# TASK GOAL
The data below should be restated word for word, with every picture omitted.

☆ ☆ ☆ ☆

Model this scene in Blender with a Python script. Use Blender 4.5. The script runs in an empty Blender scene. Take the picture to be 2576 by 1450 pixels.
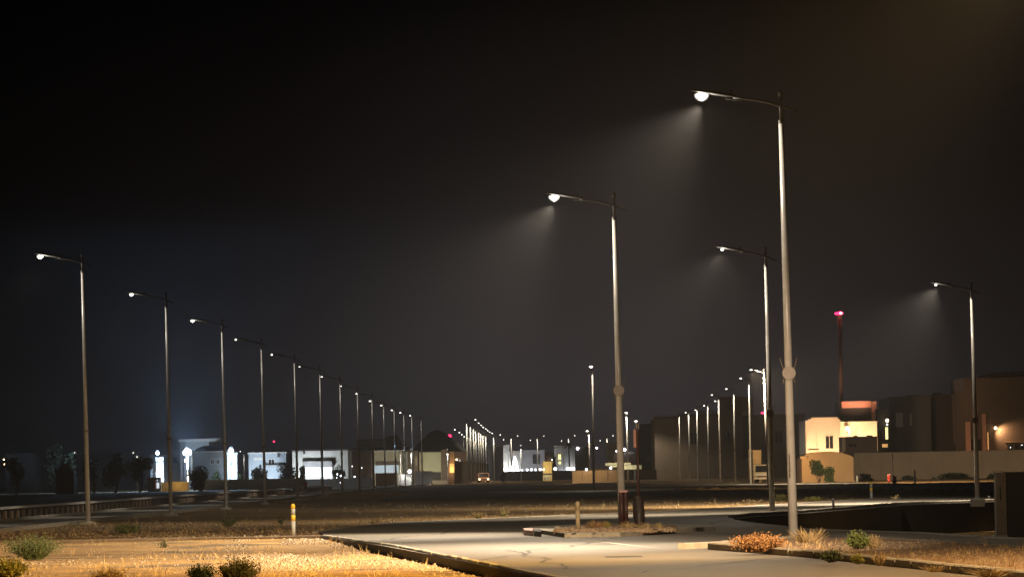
import bpy, bmesh, math, random
from mathutils import Vector, Matrix, noise
from mathutils.geometry import tessellate_polygon
random.seed(7)
R = math.radians
# ------------------------------------------------------------------ camera, world, exposure
F = 9500.0; CX, CY, W0 = 1288.0, 725.2, 2576.0      # focal length and frame measured on the photograph
CAMH = 1.42
scene = bpy.context.scene
col = scene.collection
cam_d = bpy.data.cameras.new('camera'); cam = bpy.data.objects.new('camera', cam_d); col.objects.link(cam)
cam_d.sensor_width = 36.0; cam_d.lens = 36.0 * F / W0; cam_d.clip_start = 0.5; cam_d.clip_end = 9000
CM = Matrix.Rotation(R(90) + math.atan(475.0 / F), 3, 'X') @ Matrix.Rotation(-0.0180, 3, 'Z')
cam.matrix_world = Matrix.Translation((0, 0, CAMH)) @ CM.to_4x4()
scene.camera = cam
w = bpy.data.worlds.new("World"); scene.world = w; w.use_nodes = True
nt = w.node_tree; nt.nodes.clear()
def nn(t, **k):
    n = nt.nodes.new(t)
    for a, b in k.items(): setattr(n, a, b)
    return n
wo = nn('ShaderNodeOutputWorld'); bg = nn('ShaderNodeBackground'); tc = nn('ShaderNodeTexCoord'); sx = nn('ShaderNodeSeparateXYZ')
# night sky: Nishita with the sun well below usefulness, plus the town's own sky glow hugging the horizon
sky = nn('ShaderNodeTexSky', sky_type='NISHITA', sun_disc=False, sun_elevation=R(-6), sun_rotation=R(200))
gl = nn('ShaderNodeValToRGB')
e = gl.color_ramp.elements
e[0].position = 0.0; e[0].color = (0.030, 0.028, 0.033, 1)
e[1].position = 1.0; e[1].color = (0.0004, 0.0004, 0.0005, 1)
for p, c in ((0.035, (0.021, 0.019, 0.021, 1)), (0.075, (0.009, 0.0078, 0.0080, 1)), (0.125, (0.0022, 0.002, 0.0021, 1)), (0.3, (0.0009, 0.0008, 0.0009, 1))):
    q = e.new(p); q.color = c
az = nn('ShaderNodeValToRGB')     # the glow stands over the built-up middle of the view
f = az.color_ramp.elements
f[0].position = 0.0; f[0].color = (0.06, 0.06, 0.07, 1); f[1].position = 1.0; f[1].color = (0.1, 0.1, 0.1, 1)
for p, c in ((0.43, (0.07, 0.075, 0.09, 1)), (0.47, (0.36, 0.36, 0.42, 1)), (0.495, (0.9, 0.9, 1, 1)), (0.52, (1.2, 1.16, 1.14, 1)), (0.545, (0.85, 0.8, 0.75, 1)), (0.58, (0.3, 0.26, 0.23, 1))):
    q = f.new(p); q.color = c
m1 = nn('ShaderNodeMath', operation='MULTIPLY_ADD'); m1.inputs[1].default_value = 0.5; m1.inputs[2].default_value = 0.5
mix = nn('ShaderNodeMix', data_type='RGBA', blend_type='MULTIPLY'); mix.inputs[0].default_value = 1
add = nn('ShaderNodeMix', data_type='RGBA', blend_type='ADD'); add.inputs[0].default_value = 0.002
L = nt.links.new
L(tc.outputs['Generated'], sx.inputs[0]); L(sx.outputs['Z'], gl.inputs[0]); L(sx.outputs['X'], m1.inputs[0]); L(m1.outputs[0], az.inputs[0])
L(gl.outputs[0], mix.inputs[6]); L(az.outputs[0], mix.inputs[7]); L(mix.outputs[2], add.inputs[6]); L(sky.outputs[0], add.inputs[7])
L(add.outputs[2], bg.inputs[0]); bg.inputs[1].default_value = 1.0; L(bg.outputs[0], wo.inputs[0])
scene.view_settings.view_transform = 'Standard'; scene.view_settings.look = 'None'
scene.view_settings.exposure = 0; scene.view_settings.gamma = 1
cy = scene.cycles
cy.use_denoising = True; cy.max_bounces = 4; cy.diffuse_bounces = 2; cy.glossy_bounces = 2; cy.transmission_bounces = 2
cy.volume_bounces = 0; cy.sample_clamp_indirect = 40.0; cy.sample_clamp_direct = 0; cy.use_light_tree = True; cy.caustics_reflective = False
scene.render.film_transparent = False
HAZE = 0.00024
WPOOL, WBEAM, WWIDE, WGLOW = 3500.0, 13000.0, 560.0, 60.0
# ------------------------------------------------------------------ projection helpers: pixel -> world
def ray(px, py): return CM @ Vector(((px - CX) / F, -(py - CY) / F, -1.0))
def P(px, py, d):
    r = ray(px, py); return Vector((0, 0, CAMH)) + r * (d / r.y)
def G(px, py, z=0.0):
    r = ray(px, py); return Vector((0, 0, CAMH)) + r * ((z - CAMH) / r.z)
def lerp(xs, t):
    if t <= xs[0][0]: return xs[0][1]
    for (a, b), (c, d) in zip(xs, xs[1:]):
        if t <= c: return b + (d - b) * (t - a) / (c - a)
    return xs[-1][1]
def sm(a, b, t):
    t = max(0, min(1, (t - a) / (b - a))); return t * t * (3 - 2 * t)
BASE = [(-1e4, 0), (160, 0), (200, .05), (260, .16), (356, .31), (430, .43), (543, .56), (620, .68), (900, .85), (1500, 1.05), (4000, 1.25)]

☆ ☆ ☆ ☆

# SOLVED EXERCISE
Model this scene in Blender with a Python script. Use Blender 4.5. The script runs in an empty Blender scene. Take the picture to be 2576 by 1450 pixels.
import bpy, bmesh, math, random
from mathutils import Vector, Matrix, noise
from mathutils.geometry import tessellate_polygon
random.seed(7)
R = math.radians
# ------------------------------------------------------------------ camera, world, exposure
F = 9500.0; CX, CY, W0 = 1288.0, 725.2, 2576.0      # focal length and frame measured on the photograph
CAMH = 1.42
scene = bpy.context.scene
col = scene.collection
cam_d = bpy.data.cameras.new('camera'); cam = bpy.data.objects.new('camera', cam_d); col.objects.link(cam)
cam_d.sensor_width = 36.0; cam_d.lens = 36.0 * F / W0; cam_d.clip_start = 0.5; cam_d.clip_end = 9000
CM = Matrix.Rotation(R(90) + math.atan(475.0 / F), 3, 'X') @ Matrix.Rotation(-0.0180, 3, 'Z')
cam.matrix_world = Matrix.Translation((0, 0, CAMH)) @ CM.to_4x4()
scene.camera = cam
w = bpy.data.worlds.new("World"); scene.world = w; w.use_nodes = True
nt = w.node_tree; nt.nodes.clear()
def nn(t, **k):
    n = nt.nodes.new(t)
    for a, b in k.items(): setattr(n, a, b)
    return n
wo = nn('ShaderNodeOutputWorld'); bg = nn('ShaderNodeBackground'); tc = nn('ShaderNodeTexCoord'); sx = nn('ShaderNodeSeparateXYZ')
# night sky: Nishita with the sun well below usefulness, plus the town's own sky glow hugging the horizon
sky = nn('ShaderNodeTexSky', sky_type='NISHITA', sun_disc=False, sun_elevation=R(-6), sun_rotation=R(200))
gl = nn('ShaderNodeValToRGB')
e = gl.color_ramp.elements
e[0].position = 0.0; e[0].color = (0.030, 0.028, 0.033, 1)
e[1].position = 1.0; e[1].color = (0.0004, 0.0004, 0.0005, 1)
for p, c in ((0.035, (0.021, 0.019, 0.021, 1)), (0.075, (0.009, 0.0078, 0.0080, 1)), (0.125, (0.0022, 0.002, 0.0021, 1)), (0.3, (0.0009, 0.0008, 0.0009, 1))):
    q = e.new(p); q.color = c
az = nn('ShaderNodeValToRGB')     # the glow stands over the built-up middle of the view
f = az.color_ramp.elements
f[0].position = 0.0; f[0].color = (0.06, 0.06, 0.07, 1); f[1].position = 1.0; f[1].color = (0.1, 0.1, 0.1, 1)
for p, c in ((0.43, (0.07, 0.075, 0.09, 1)), (0.47, (0.36, 0.36, 0.42, 1)), (0.495, (0.9, 0.9, 1, 1)), (0.52, (1.2, 1.16, 1.14, 1)), (0.545, (0.85, 0.8, 0.75, 1)), (0.58, (0.3, 0.26, 0.23, 1))):
    q = f.new(p); q.color = c
m1 = nn('ShaderNodeMath', operation='MULTIPLY_ADD'); m1.inputs[1].default_value = 0.5; m1.inputs[2].default_value = 0.5
mix = nn('ShaderNodeMix', data_type='RGBA', blend_type='MULTIPLY'); mix.inputs[0].default_value = 1
add = nn('ShaderNodeMix', data_type='RGBA', blend_type='ADD'); add.inputs[0].default_value = 0.002
L = nt.links.new
L(tc.outputs['Generated'], sx.inputs[0]); L(sx.outputs['Z'], gl.inputs[0]); L(sx.outputs['X'], m1.inputs[0]); L(m1.outputs[0], az.inputs[0])
L(gl.outputs[0], mix.inputs[6]); L(az.outputs[0], mix.inputs[7]); L(mix.outputs[2], add.inputs[6]); L(sky.outputs[0], add.inputs[7])
L(add.outputs[2], bg.inputs[0]); bg.inputs[1].default_value = 1.0; L(bg.outputs[0], wo.inputs[0])
scene.view_settings.view_transform = 'Standard'; scene.view_settings.look = 'None'
scene.view_settings.exposure = 0; scene.view_settings.gamma = 1
cy = scene.cycles
cy.use_denoising = True; cy.max_bounces = 4; cy.diffuse_bounces = 2; cy.glossy_bounces = 2; cy.transmission_bounces = 2
cy.volume_bounces = 0; cy.sample_clamp_indirect = 40.0; cy.sample_clamp_direct = 0; cy.use_light_tree = True; cy.caustics_reflective = False
scene.render.film_transparent = False
HAZE = 0.00024
WPOOL, WBEAM, WWIDE, WGLOW = 3500.0, 13000.0, 560.0, 60.0
# ------------------------------------------------------------------ projection helpers: pixel -> world
def ray(px, py): return CM @ Vector(((px - CX) / F, -(py - CY) / F, -1.0))
def P(px, py, d):
    r = ray(px, py); return Vector((0, 0, CAMH)) + r * (d / r.y)
def G(px, py, z=0.0):
    r = ray(px, py); return Vector((0, 0, CAMH)) + r * ((z - CAMH) / r.z)
def lerp(xs, t):
    if t <= xs[0][0]: return xs[0][1]
    for (a, b), (c, d) in zip(xs, xs[1:]):
        if t <= c: return b + (d - b) * (t - a) / (c - a)
    return xs[-1][1]
def sm(a, b, t):
    t = max(0, min(1, (t - a) / (b - a))); return t * t * (3 - 2 * t)
BASE = [(-1e4, 0), (160, 0), (200, .05), (260, .16), (356, .31), (430, .43), (543, .56), (620, .68), (900, .85), (1500, 1.05), (4000, 1.25)]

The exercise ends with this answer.